Lo interesante es cómo este modelo se traduce en realidades tangibles: menor precariedad laboral, más inclusión de mujeres mayores de 45 años o personas con discapacidad, una brecha salarial de género ocho puntos más baja que la media y una fuerte implantación en zonas rurales. Dicho de otro modo: mientras otros sectores concentran actividad en grandes urbes, la economía social es motor de cohesión territorial y lucha contra la despoblación.
De lo local a lo global
El verdadero salto adelante en este proceso se dio cuando España utilizó su experiencia interna como carta de presentación en los foros internacionales. En 2023, la Asamblea General de la ONU aprobó la primera resolución de su historia dedicada a la economía social y solidaria. España estuvo detrás de esa iniciativa, formando alianzas con países de Europa y América Latina y presentando evidencias de su propio modelo.

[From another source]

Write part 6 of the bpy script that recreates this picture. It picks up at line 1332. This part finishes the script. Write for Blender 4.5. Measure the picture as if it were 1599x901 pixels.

Ese mismo año, durante la presidencia española de la Unión Europea, se alcanzó otro hito: el Consejo adoptó por primera vez una Recomendación para que todos los Estados miembros generen condiciones favorables a la economía social. Una victoria política que refleja cómo la voz española ha sido capaz de arrastrar consensos en Bruselas.
No es casualidad. La diplomacia española ha sabido articular su liderazgo con mensajes claros: la economía social es una “vacuna contra la desigualdad” y una herramienta para avanzar en los Objetivos de Desarrollo Sostenible de la Agenda 2030.
Historias que lo hacen creíble
El papel de España no se entendería sin los casos de éxito que legitiman el discurso. Mondragón es probablemente el ejemplo más citado: cooperativas que figuran entre las mayores del mundo, proyectos de energía renovable como Ekian y una fundación que mejora la vida de miles de personas en África y América Latina.
Eroski, por su parte, ha convertido en seña de identidad la lucha contra el desperdicio alimentario y la instalación de puntos de recarga de vehículos eléctricos. Y organizaciones como AERESS o AEDIS demuestran que la economía social no solo produce, también incluye: desde empleos para colectivos vulnerables hasta programas de reutilización y reciclaje con impacto ambiental positivo.
Estos ejemplos son la mejor “prueba de concepto”: evidencias que España puede mostrar cuando pide en la ONU o en la UE que la economía social sea tenida en cuenta en las agendas de futuro.
La próxima cita será en Murcia en 2025, con la Cumbre Europea de la Economía Social. Una oportunidad más para consolidar a España como referente. Pero, más allá de las cumbres, lo esencial es que el país ha demostrado que se puede crecer generando riqueza y, al mismo tiempo, fortalecer derechos, cohesión y sostenibilidad. Esa es la hoja de ruta que España está compartiendo con el mundo.